Memorie e racconti
La storia dell'aziendaLa storia dell’azienda è un racconto che comincia, ripercorrendo le strade sterrate e i sentieri scoscesi, attraverso i quali sfilavano le vacche rosse. Un andare lento, ritmato dal tintinnio delle campane, animato dai latrati dei cani, guidato da voci che, nitide, echeggiavano nel silenzio della notte. E dietro, lo scalpitio dei muli e delle giumente, che avanzavano con il loro carico: quadaruni, tini di lignu, tavuliri, fasceddi di junciu…
Era il tempo della transumanza, quando, all’inizio della primavera, prima dell’alba, ci si metteva in cammino per raggiungere pascoli buoni, ma assai lontani. Le vacche, raccolte intra ‘a mannira , venivano mpasturate e venivano munte. Il latte si quagliava e si facevano i pezzi di formaggio e la ricotta da consumare fresca, “a sali prisu” o stagionata.
A metà maggio, si ritornava nei propri terreni di montagna. Si continuava a quagliare fino alla festa dell’Annunziata ed è proprio in questo periodo che si produceva anche il caciocavallo, non più di sei, otto provole al giorno.

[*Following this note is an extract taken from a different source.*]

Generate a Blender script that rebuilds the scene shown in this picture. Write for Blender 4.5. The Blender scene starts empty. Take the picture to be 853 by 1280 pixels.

Seguiva “a cacciata”. Sotto il sole cocente della stagione estiva, si guardavano le mucche che, lasciate libere con i loro vitellini sempre appresso, pascolavano nella magra restuccia. E, dopo l’inverno con le sue abbondanti nevicate, che così oggi non se ne vedono più, arrivava il nuovo anno e si ricominciava daccapo.
Allora l’esistenza, la vita di tutta la famiglia, si adeguava alla scansione, sempre identica, dei cicli della natura.
Ed ecco, il momento dello “scontro generazionale”. Un figlio che guarda al futuro e progetta. Si impone l’idea di un cambiamento e inizia a profilarsi l’attuale fisionomia dell’azienda. Innovazioni, adeguamenti, sistemi di allevamento più redditizi. C’è coraggio, c’è caparbietà, c’è lungimiranza, spirito di sacrificio e abnegazione fino all’estremo.
E per noi che abbiamo osservato questo passaggio con gli occhi dell’infanzia, i ricordi diventano nostalgiche suggestioni che nutrono di passione e autenticità il presente.
Non si indovina più chi è Milinciana e chi Russetta. Le mucche sono schierate nella grande stalla, ognuna al proprio posto. E al ritorno dal primo viaggio, quale meraviglia, sbirciando nelle carte che accompagnavano queste “gran signore brune da latte”, provenienti dall’Austria, nel trovare nomi impronunciabili. Ma le vacche sono sempre vacche.
Non ci sono più i secchi di alluminio, colmi di latte che, appena munto, faceva la schiuma ed emanava il dolce odore della sua tiepidità. Ma il latte è sempre latte.
Non si vede più il fumo nero della legna che ardeva sotto i quadaruna. Ma le mani che lavorano la pasta filata sono sempre mani.
Non ci sono più le persone che quel latte e quegli animali li hanno profondamente amati. Ma quando nell’aria si staglia, acre e amaro, l’odore della terra arata, noi siamo felici di riconoscere quell’ odore di sempre e di continuare a vivere e lavorare in quella stessa terra.